Question

The NWBC found that 42.1% of women-owned businesses provided retirement plans contributions.

Answer 1

Answer:

Sample size of 586 or higher.

Step-by-step explanation:

In a sample with a number n of people surveyed with a probability of a success of $\pi$, and a confidence level of $1-\alpha$, we have the following confidence interval of proportions.

$\pi \pm z\sqrt{\frac{\pi(1-\pi)}{n}}$

In which

z is the zscore that has a pvalue of $1 - \frac{\alpha}{2}$.

The margin of error is:

$M = z\sqrt{\frac{\pi(1-\pi)}{n}}$

95% confidence level

So $\alpha = 0.05$, z is the value of Z that has a pvalue of $1 - \frac{0.05}{2} = 0.975$, so $Z = 1.96$.
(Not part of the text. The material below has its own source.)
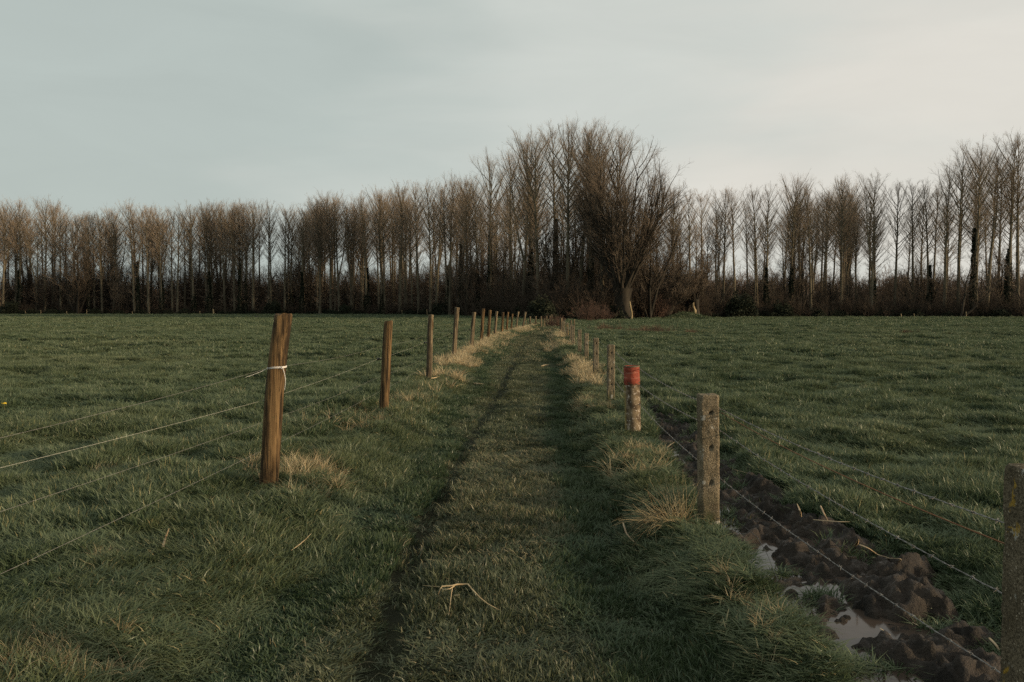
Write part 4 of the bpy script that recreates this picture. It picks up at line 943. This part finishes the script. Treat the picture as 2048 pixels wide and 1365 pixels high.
RP = [(1.43, 2.4), (1.28, 5.62), (1.31, 9.52), (1.475, 13.0), (1.69, 17.6), (1.93, 22.7), (1.98, 25.7), (2.12, 30.5), (2.34, 34.7), (2.45, 38.7), (2.62, 44.0), (2.75, 47.5)]
def barbed(hs, label, seed, off=.066, sag=.03):
    pts = [(1.56, 0.6, hs[0])] + [(x + off, y, hs[min(i + 1, len(hs) - 1)]) for i, (x, y) in enumerate(RP)]
    L = sag_line(pts[:5], sag, 60, .0008, seed); mb = MB()
    s = np.concatenate([[0], np.cumsum(np.linalg.norm(np.diff(L, axis=0), axis=1))])
    ss = np.arange(0, s[-1], .02); C = np.stack([np.interp(ss, s, L[:, k]) for k in range(3)], 1)
    for ph in (0, np.pi):
        P = C.copy(); a = ss / .045 * np.pi + ph; P[:, 0] +=   .0014 * np.cos(a); P[:, 2] += .0014 * np.sin(a); mb.tube(P, .0014, 4, True)
    r = np.random.default_rng(seed)
    for q in np.arange(.06, s[-1], .125):                  # barbs
        c = np.array([np.interp(q, s, L[:, k]) for k in range(3)])
        for sgn in (-1, 1):
            d = np.array([r.normal(0, 1), r.normal(0, .5), r.normal(0, 1)]); d /= np.linalg.norm(d); mb.tube([c - d * .012, c + d * .004, c + d * .013 * sgn], [.0007, .0014, .0006], 4)
        a = np.linspace(0, 12, 12); mb.tube(np.stack([c[0] + .004 * np.cos(a), c[1] + (a - 6) * .0012, c[2] + .004 * np.sin(a)], 1), .0012, 4)
    far = sag_line(pts[4:], .03, 8); mb.tube(far, .0014, 4, True)
    tag(add('barbed_wire', mb.mesh('barbed_wire', M['steel'])), label, 'barbed wire', 'wires of the right fence')
barbed([.71, .71, .70, .70], 'top strand of grey barbed wire on the concrete posts', 5)
barbed([.485, .49, .56, .52, .50], 'middle strand of grey barbed wire on the concrete posts', 6)
barbed([.25, .25, .25, .32, .26], 'lowest strand of grey barbed wire, passing just above the puddles', 7)
wire('rusty_wire', [(1.52, .6, .66), (1.50, 2.4, .645), (1.345, 5.6, .68)], .0024, 'rust', 'smooth rusty brown wire sagging between the two nearest concrete posts', 'wires of the right fence', .035)
def loose():
    pts = [G(x, y, z) for x, y, z in ((1432, 1037, .10), (1462, 1042, .09), (1490, 1055, .06), (1515, 1075, .05), (1535, 1110, .03), (1555, 1160, .0))]
    wire('loose_wire', pts, .0016, 'plastic', 'loose black wire trailing over the bank from the pebbled concrete post', 'wires of the right fence', 0)
loose()
def twine():
    o, B, T = POSTS[0]; mb = MB(); zz = .905; u = zz / (T[2] - B[2]); c = np.array([B[0] + (T - B)[0] * u - .014, B[1], zz]); a = np.linspace(0, 2 * np.pi, 30)
    for dz in (0, .007): mb.tube(np.stack([c[0] + .070 * np.cos(a), c[1] + .071 * np.sin(a), c[2] + dz + .006 * np.cos(a) + .002 * np.sin(a * 3)], 1), .0032, 5)
    t = np.linspace(0, 1, 8); mb.tube(np.stack([c[0] + .055 + .022 * np.sin(t * 2.6), c[1] - .055 + 0 * t, c[2] + .008 - .175 * t], 1), np.linspace(.003, .0018, 8), 5, True)
    p0 = c + np.array([-.072, -.02, -.006]); t = np.linspace(0, 1, 8); mb.tube(np.stack([p0[0] - .12 * t, p0[1] - .14 * t, p0[2] - .055 * t ** .8], 1), np.linspace(.0014, .0008, 8), 5, True)
    mb.tube(np.stack([c[0] + .05 + .007 * np.cos(a), c[1] - .062 + .004 * np.sin(a), c[2] + .006 + .006 * np.sin(a)], 1), .0026, 5)
    tag(add('twine', mb.mesh('twine', M['twine'])), 'white twine knotted round the nearest wooden post with a hanging end', 'twine')
twine()

# ------------------------------------------------------------------ tussock, weeds, sticks and leaves
def tussock():
    b = G(1345, 1040, 0); r = np.random.default_rng(90); n = 210; mb = MB()
    a = r.random(n) * 6.283; rr = .10 * np.sqrt(r.random(n)); st = np.stack([rr * np.cos(a), rr * np.sin(a), np.full(n, -.02)], 1)
    az = a + r.normal(0, .7, n); el = r.uniform(.45, 1.4, n); d = np.stack([np.cos(az) * np.cos(el) - .38, np.sin(az) * np.cos(el), np.sin(el)], 1)
    B = branch_set(r, st, d, r.uniform(.14, .36, n), -r.uniform(.3, 1.5, n), 6, .10); v, q = tubes(B, np.full((n, 1), .0017) * np.linspace(1, .35, 6)[None], 3); mb.put(v, q)
    nv = mb.n; me = mb.mesh('tussock', M['dry'], attrs={'t': r.random(nv) * .8, 'rnd': np.repeat(r.random(n), 18)})
    tag(add('grass_tussock', me, None, (b[0], b[1], float(H(b[0], b[1])))), 'shaggy straw coloured grass tussock left of the pebbled concrete post', 'tussock')
tussock()
def stick(name, pix, rad, mat, label, cat, z=.03, group=None, flat=False):
    P = []
    for i, q in enumerate(pix):
        px, py = q[0], q[1]; dz = q[2] if len(q) > 2 else 0
        g = G(px, py, -.08); hz = float(H(g[0], g[1])); g = G(px, py, hz + z + dz); P.append(g)
    P = np.array(P); o = P[0].copy(); s = np.linspace(0, 1, len(P)); t = np.linspace(0, 1, len(P) * 4)
    Q = np.stack([np.interp(t, s, P[:, k]) for k in range(3)], 1) - o
    Q[1:-1] = (Q[:-2] + 2 * Q[1:-1] + Q[2:]) / 4
    mb = MB(); rad_ = rad * np.interp(t, [0, .15, .6, 1], [.7, 1, .9, .3])
    v, q = tubes(Q[None], rad_[None], 6)
    if flat: v[:, 2] = v[:, 2] * 1.0; c = np.repeat(Q, 6, 0); v = c + (v - c) * np.array([1, 1, .35])
    mb.put(v, q)
    return tag(add(name, mb.mesh(name, M[mat]), None, tuple(o)), label, cat, group), mb, Q, o
def twig():
    def line(pix, dz): 
        out = []
        for px, py, h in pix:
            g = G(px, py, -.09); z = float(H(g[0], g[1])) + .035 + h; out.append(G(px, py, z))
        return np.array(out)
    a = line([(1001, 1222, -.01), (975, 1208, 0), (960, 1196, .02), (945, 1180, .03), (936, 1169, .04), (915, 1169, .045), (905, 1172, .04), (884, 1173, .03), (881, 1178, .02), (876, 1190, -.01)], 0)
    b = line([(912, 1170, .04), (900, 1178, .03), (888, 1180, .02), (880, 1177, .01)], 0); c = line([(906, 1172, .03), (903, 1185, .02), (898, 1230, -.02)], 0); e = line([(880, 1174, .02), (862, 1173, 0), (845, 1171, -.01)], 0); f = line([(908, 1191, .0), (916, 1191, .01), (920, 1190, .012)], 0)
    o = a[0]; mb = MB()
    mb.tube(a - o, np.interp(np.linspace(0, 1, len(a)), [0, .5, .62, 1], [.0022, .0042, .0055, .0022]), 6, True); mb.tube(b - o, .0028, 5); mb.tube(c - o, [.003, .0025, .0012], 5); mb.tube(e - o, [.0022, .0016, .0008], 5); mb.tube(f - o, [.002, .004, .002], 5)
    tag(add('fallen_twig', mb.mesh('twig', M['straw']), None, tuple(o)), 'bent pale forked twig lying on the track in the foreground', 'twig')
twig()
stick('pale_stick', [(948, 767), (958, 768), (968, 768.5)], .014, 'straw', 'short pale stick lying on the left side of the track', 'stick', .05)
stick('pale_stick', [(1082, 733), (1090, 730.5), (1098, 730)], .016, 'straw', 'short pale stick lying in the middle of the track further along', 'stick', .05)
stick('dead_leaf', [(326, 1095), (330, 1078, .02), (338, 1057, .07)], .008, 'reed', 'upright dry brown leaf blade in the grass left of the nearest wooden post', 'leaf', .03, flat=True)
stick('dead_leaf', [(583, 1101), (598, 1090), (610, 1080), (622, 1068, .02)], .005, 'straw', 'thin pale dead leaf blade at the left edge of the track', 'leaf', .06, flat=True)
stick('dead_leaf', [(1246, 1046, .05), (1252, 1066, .02), (1262, 1078), (1279, 1094)], .006, 'reed', 'curled dead leaf blade right of the track below the straw tussock', 'leaf', .05, flat=True)
stick('dry_stem', [(862, 757), (870, 756), (880, 753)], .010, 'straw', 'broken dry stems at the foot of the third wooden post', 'stem', .08)
for i, (pix, rad, lb) in enumerate(((([(1602, 1034), (1600, 1022, .02), (1594, 1008, .05)]), .006, 'curled reed leaf standing up in the mud beside grass'), (([(1641, 1012, .06), (1648, 1028, .02), (1656, 1042)]), .005, 'slanting reed leaf behind the longest straight one in the mud'), (([(1627, 1040), (1650, 1042), (1678, 1044), (1700, 1044)]), .007, 'long straight brown reed leaf lying across the mud'),
      (([(1719, 1090, .03), (1735, 1096, .02), (1755, 1110), (1778, 1116)]), .008, 'bent buff reed leaf beside an orange tip in the mud'), (([(1704, 1098), (1714, 1088, .03), (1717, 1078, .05)]), .010, 'short orange brown leaf tip poking out of the mud'), (([(1745, 1116), (1775, 1117), (1805, 1118), (1790, 1130), (1780, 1138)]), .006, 'folded reed leaf lying just right of the bent buff one'),
      (([(1702, 1158), (1725, 1154), (1750, 1155), (1778, 1164)]), .008, 'pale arched reed leaf lying over the largest puddle'), (([(1912, 1300), (1935, 1325), (1955, 1345), (1975, 1365)]), .011, 'broad pale reed leaf at the bottom by the near post'), (([(1978, 1276, .04), (1992, 1290, .02), (2002, 1306)]), .007, 'short reed leaf leaning against the near grey post'), (([(1945, 1326), (1975, 1320), (2008, 1312)]), .006, 'thin brown reed leaf reaching to the near grey post'),
      (([(1760, 1257), (1772, 1265), (1782, 1271)]), .005, 'small orange brown leaf between two lower puddles'), (([(1452, 934), (1470, 940), (1500, 948)]), .006, 'dark reed stem lying in the mud right of the pebbled post'), (([(1331, 898), (1340, 890, .02), (1350, 884)]), .006, 'short straw by the small puddles behind the pebbled post'))):
    stick('reed_leaf', pix, rad, 'reed', lb, 'reed leaf', .235, 'dead reed leaves in the mud', flat=True)

def weeds():
    ms = [shoots_mesh('weed', 'brownweed', 500 + i, 22, .9, .32, .010, 6, .8, 3) for i in range(3)]
    for i, (px, py, s, lb) in enumerate(((1218, 661, 1.5, 'patch of dead brown weeds in the right pasture nearest the concrete posts'), (1238, 660, .7, 'small patch of dead weeds just right of the first brown patch'), (1262, 665, .8, 'low thin patch of dead weeds left of the middle brown patch'), (1279, 664, 1.3, 'middle patch of dead brown weeds in the right pasture'), (1313, 666, 1.5, 'patch of dead brown weeds at the right of the three big ones'), (1384, 665, .8, 'lone small patch of dead weeds in the right pasture'), (1820, 667, .9, 'dark clump of dead weeds far out in the right pasture'))):
        g = G(px, py, 0); o = add('dead_weeds', ms[i % 3], None, (g[0], g[1], float(H(g[0], g[1]))), (0, 0, i)); o.scale = (s, s, s * .9); tag(o, lb, 'weeds', 'patches of dead brown weeds')
    mr = shoots_mesh('russet', 'redbrush', 510, 50, 1.6, 1.0, .010, 8, .6)
    g = G(1108, 651.5, 0); o = add('russet_weeds', mr, None, (g[0], g[1], float(H(g[0], g[1])))); tag(o, 'russet weeds round the end post of the left fence', 'weeds')
    for px, py, lb in ((9, 826, 'yellow dandelion at the left edge of the pasture'), (476, 686, 'tiny yellow flower in the left pasture beside the nearest post')):
        g = G(px, py, -.05); z = float(H(g[0], g[1])); mb = MB(); mb.tube([[0, 0, 0], [.005, 0, .06], [.004, 0, .11]], .002, 5)
        e = tag(empty('dandelion', (g[0], g[1], z)), lb, 'flower', 'yellow flowers'); add('stem', mb.mesh('stem', M['pasture']), e)
        a = np.arange(14) * 2.4; rr = .024 * np.sqrt((np.arange(14) + 1) / 14); c = np.stack([rr * np.cos(a), rr * np.sin(a), .115 + .010 * (1 - rr / .024)], 1)
        add('flower_head', leaves_mesh('petals', M['yellowflower'], c, .013, 3), e)
weeds()
def crow():
    d = G(512, 638.5, 0)[1]; x = at_px(512, d); mb = MB(); k = 12
    P = np.array([[-.24, 0, .16], [-.16, 0, .19], [-.06, 0, .22], [.05, 0, .25], [.12, 0, .31], [.16, 0, .37], [.20, 0, .39], [.235, 0, .385], [.29, 0, .37]]); mb.tube(P, [.02, .035, .075, .085, .06, .045, .045, .03, .004], k, True)
    for s in (-.03, .03): mb.tube([[.01, s, .2], [.0, s, .09], [.02, s, 0]], [.015, .008, .007], 6, True)
    tag(add('crow', mb.mesh('crow', M['crow']), None, (x, d, float(H(x, d)) + .03), (0, 0, .4)), 'small black crow standing far out in the left pasture', 'bird')
crow()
What sample size could be 95% confident that the estimated (sample) proportion is within 4 percentage points of the true population proportion?

Sample size of at least n when $M = 0.04$

42.1% of women-owned businesses provided retirement plans contributions, which means that $p = 0.421$. So

$M = z\sqrt{\frac{\pi(1-\pi)}{n}}$

$0.04 = 1.96\sqrt{\frac{0.421*0.579}{n}}$

$0.04\sqrt{n} = 0.9677$

$\sqrt{n} = \frac{0.9677}{0.04}$

$\sqrt{n} = 24.19$

$\sqrt{n}^{2} = (24.19)^(2)$

$n = 585.2$

We need a sample size of 586 or higher.